■ Data for the task
◆ ◆ ◆ ◆ ◆
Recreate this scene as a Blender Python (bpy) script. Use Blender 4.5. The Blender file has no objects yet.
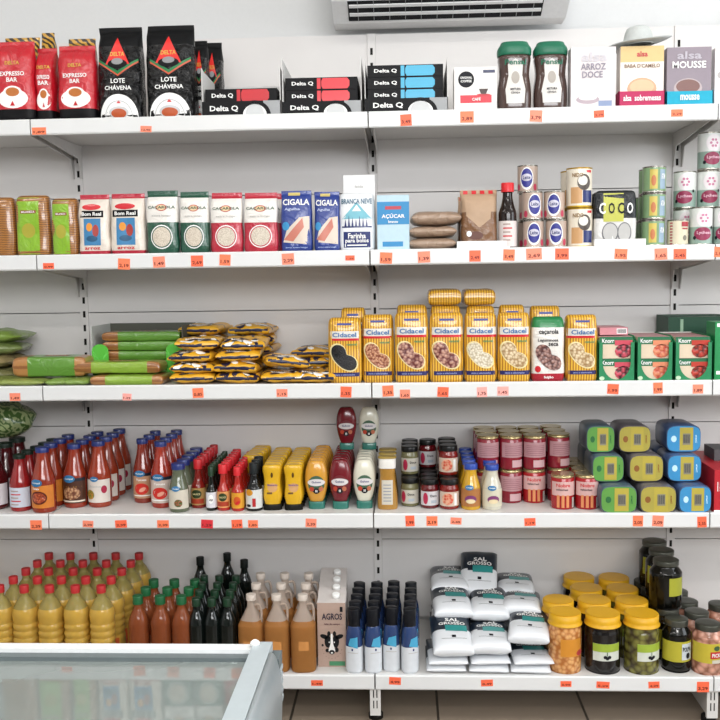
import bpy, math, random
from mathutils import Vector, Matrix, noise
random.seed(7)
PI = math.pi
COL = bpy.context.scene.collection
SC = bpy.context.scene

# ---------------------------------------------------------------- camera
F, PITCH, YAW, ROLL = 925.16, .0925, -.0485, -.0148
CAM = Vector((.0991, -3.1384, 1.3485))
_f = Vector((math.sin(YAW)*math.cos(PITCH), math.cos(YAW)*math.cos(PITCH), -math.sin(PITCH)))
_r = _f.cross(Vector((0, 0, 1))).normalized(); _u = _r.cross(_f)
RT = math.cos(ROLL)*_r + math.sin(ROLL)*_u
UP = -math.sin(ROLL)*_r + math.cos(ROLL)*_u
cd = bpy.data.cameras.new('camera'); cam = bpy.data.objects.new('camera', cd); COL.objects.link(cam)
cd.sensor_width = 36; cd.sensor_fit = 'HORIZONTAL'; cd.lens = 36*F/720; cd.clip_start = .02
mw = Matrix.Identity(4)
for i in range(3):
    mw[i][0] = RT[i]; mw[i][1] = UP[i]; mw[i][2] = -_f[i]; mw[i][3] = CAM[i]
cam.matrix_world = mw
SC.camera = cam
SC.view_settings.view_transform = 'Standard'; SC.view_settings.look = 'None'
SC.view_settings.gamma = 1; SC.view_settings.use_curve_mapping = False
SC.view_settings.exposure = 0.27

# ---------------------------------------------------------------- world and lights
wd = bpy.data.worlds.new('world'); SC.world = wd; wd.use_nodes = True
wd.node_tree.nodes['Background'].inputs[0].default_value = (.8, .85, 1, 1)
wd.node_tree.nodes['Background'].inputs[1].default_value = .15

def area(name, loc, rot, sx, sy, power, col):
    l = bpy.data.lights.new(name, 'AREA'); l.shape = 'RECTANGLE'; l.size = sx; l.size_y = sy
    l.energy = power; l.color = col
    o = bpy.data.objects.new(name, l); o.location = loc; o.rotation_euler = rot; COL.objects.link(o); return o
LAMPS = [(-1.5, -1.55), (.3, -1.55), (1.9, -1.35), (-1.5, -3.4), (.6, -3.4)]
for lx, ly in LAMPS:
    area('tube_light', (lx, ly, 2.84), (0, 0, 0), 1.15, .16, 7 if ly > -2 else 18, (1, .975, .945))
area('window_daylight', (3.15, -1.7, 1.75), (0, math.radians(90), 0), 1.7, 1.5, 32, (.9, .95, 1))
area('shopfront_daylight', (.9, -4.93, 2.25), (math.radians(90), 0, 0), 3.4, .86, 92, (.97, .985, 1))

# ---------------------------------------------------------------- shelf frame numbers
D1, D2 = .3979, .464
SZ = [1.8188, 1.42, 1.0244, .6272, .15]
SD = [D1, D1, D1, D1, D2]
LIP = .0459
TH = .003                      # shelf surface lies this much under the rail's top edge
def proj(x, y, z):
    d = Vector((x, y, z)) - CAM; w = d.dot(_f)
    return 360 + F*d.dot(RT)/w, 360 - F*d.dot(UP)/w
def ray(px, py): return _f*F + RT*(px-360) + UP*(360-py)
def pix(px, py, yp):
    r = ray(px, py); t = (yp-CAM.y)/r.y; p = CAM + r*t; return p.x, p.z
def ground(px, py, z):
    r = ray(px, py); t = (z-CAM.z)/r.z; p = CAM + r*t; return p.x, p.y
def XA(px, z, yp):
    x = 0
    for _ in range(5): x = pix(px, proj(x, yp, z)[1], yp)[0]
    return x
def ZA(py, x, yp):
    z = 1
    for _ in range(5): z = pix(proj(x, yp, z)[0], py, yp)[1]
    return z

# ---------------------------------------------------------------- materials
def lin(h):
    if not isinstance(h, str): return tuple(h) + (1,)
    h = h.lstrip('#'); c = [int(h[i:i+2], 16)/255 for i in (0, 2, 4)]
    return tuple((v/12.92 if v <= .04045 else ((v+.055)/1.055)**2.4) for v in c) + (1,)
_M = {}
def M(c, rough=.5, metal=0, trans=0, coat=0, ior=1.45, bump=0, bs=60, var=.06, alpha=1):
    key = (c, rough, metal, trans, coat, ior, bump, bs, var, alpha)
    if key in _M: return _M[key]
    m = bpy.data.materials.new('surface_%d' % len(_M)); m.use_nodes = True; nt = m.node_tree
    b = nt.nodes['Principled BSDF']
    b.inputs['Roughness'].default_value = rough; b.inputs['Metallic'].default_value = metal
    b.inputs['Transmission Weight'].default_value = trans; b.inputs['Coat Weight'].default_value = coat*.55
    b.inputs['Coat Roughness'].default_value = .08
    b.inputs['IOR'].default_value = ior; b.inputs['Alpha'].default_value = alpha
    tc = nt.nodes.new('ShaderNodeTexCoord'); nz = nt.nodes.new('ShaderNodeTexNoise')
    nz.inputs['Scale'].default_value = bs; nz.inputs['Detail'].default_value = 2
    nt.links.new(tc.outputs['Object'], nz.inputs['Vector'])
    mx = nt.nodes.new('ShaderNodeMix'); mx.data_type = 'RGBA'
    l = lin(c)
    if max(l[:3]) < .02: b.inputs['Specular IOR Level'].default_value = .22
    mx.inputs[6].default_value = tuple(v*(1-var) for v in l[:3]) + (1,)
    mx.inputs[7].default_value = tuple(min(1, v*(1+var)) for v in l[:3]) + (1,)
    nt.links.new(nz.outputs['Fac'], mx.inputs[0]); nt.links.new(mx.outputs[2], b.inputs['Base Color'])
    if bump:
        bp = nt.nodes.new('ShaderNodeBump'); bp.inputs['Strength'].default_value = bump; bp.inputs['Distance'].default_value = .004
        nt.links.new(nz.outputs['Fac'], bp.inputs['Height']); nt.links.new(bp.outputs['Normal'], b.inputs['Normal'])
    _M[key] = m; return m
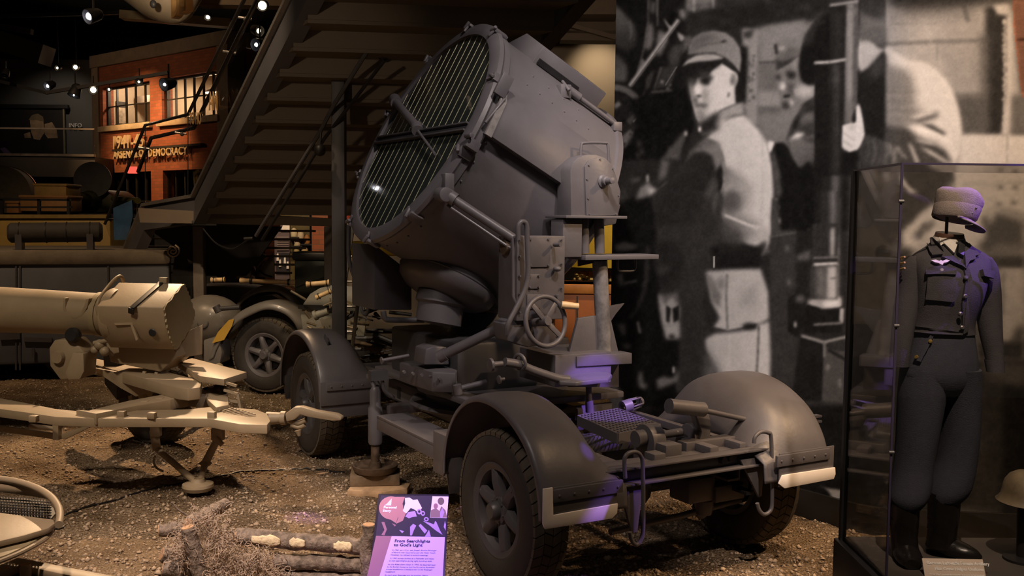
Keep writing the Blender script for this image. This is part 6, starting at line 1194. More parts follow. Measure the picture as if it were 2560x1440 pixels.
def patch(name, pts, bv, m_, par, th=.010, lift=.004, dens=1):
    q = []
    for i in range(len(pts)):
        a, b = pts[i], pts[(i + 1) % len(pts)]
        for k in range(dens): q.append((a[0] + (b[0] - a[0]) * k / dens, a[1] + (b[1] - a[1]) * k / dens))
    F_ = [surf(bv, *p, lift + th)[0] for p in q]; B_ = [surf(bv, *p, lift - .01)[0] for p in q]
    mb = MB(); n = len(q); cf = sum(F_, V()) / n; cb = surf(bv, sum(p[0] for p in q) / n, sum(p[1] for p in q) / n, lift + th)[0]
    mb.add(F_ + B_ + [cb], [(i, (i + 1) % n, 2 * n) for i in range(n)] + [(n + i, n + (i + 1) % n, (i + 1) % n, i) for i in range(n)])
    return part(name, mb, m_, par, 0, 40)
WOOL2 = mat('wool_dark', (.040, .037, .041), .9, var=.1, scale=30); BTN = mat('button_grey', (.16, .15, .14), .35, metal=.5, var=.1)
patch('shirt', ((2337, 578), (2348, 600), (2382, 636), (2394, 600), (2402, 590)), JB, mat('shirt_white', (.62, .58, .52), .8, var=.05), jacket, .012, .004, 3)
patch('necktie', ((2392, 600), (2402, 596), (2406, 618), (2404, 644), (2390, 636)), JB, BLACK, jacket, .016, .006, 3)
patch('lapel', ((2320, 606), (2337, 600), (2356, 625), (2406, 668), (2412, 676), (2400, 668), (2352, 646), (2356, 634), (2330, 642), (2324, 632)), JB, WOOL, jacket, .016, .004, 3)
patch('lapel', ((2406, 622), (2416, 612), (2444, 640), (2432, 644), (2436, 650), (2420, 656), (2410, 672)), JB, WOOL, jacket, .014, .004, 3)
patch('front_flap', ((2406, 664), (2420, 676), (2426, 700), (2422, 760), (2416, 828), (2404, 836), (2402, 760), (2412, 700)), JB, WOOL, jacket, .012, .002, 4)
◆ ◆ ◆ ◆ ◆
■ Your goal
Repeat the listing above exactly from its first line to the line containing "SC = bpy.context.scene", both included, and omit the pictures.

■ Answer to the problem
Recreate this scene as a Blender Python (bpy) script. Use Blender 4.5. The Blender file has no objects yet.
import bpy, math, random
from mathutils import Vector, Matrix, noise
random.seed(7)
PI = math.pi
COL = bpy.context.scene.collection
SC = bpy.context.scene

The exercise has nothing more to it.